Its possible (and common) to effectively operate stepper motors as DC servos and vice verse. Most modern printers are not "character at a time" -- where the carriage walks across the page incrementally, typing out each "character" as it is received (like a TTY would).

Instead, they buffer a line (or page!) worth of data and reproduce it as effectively as possible.

In your case, they send the carriage across the page and use the position of the carriage (print head) to determine what to print -- and *when*. In theory, decoupling the drive of the motor from the actuation of the printhead.

Of course, there are constraints applied to the motor drive and/or compensations that are applied to the printhead actuator to optimize the performance of the "system". E.g., as the motor speed increases, the printhead needs to be fired slightly earlier to account for the physics involved (ink moving through the air).

A firm I worked with manufactured a printer that was stepper motor driven (carriage and platen).
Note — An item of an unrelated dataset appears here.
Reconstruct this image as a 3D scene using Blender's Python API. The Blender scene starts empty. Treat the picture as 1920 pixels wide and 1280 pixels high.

But, the software was designed to treat the motors as DC servos; we'd use back-EMF from the stepper motors to determine when a step had mechanically been completed (instead of an encoder) and use that to dynamically adjust the acceleration profiles (want to get the motors moving as fast as possible as quickly as possible).

If the system ever lost track of the carriage motor's armature's position, the carriage would be "homed" at a safe, open-loop rate until it knew it was at the left margin; then the process resumed (knowing NOT to start printing until it had reached the point at which it had last "made a mark")

[Of course, you don't want to screw up like this, often, because it drives your performance way down!]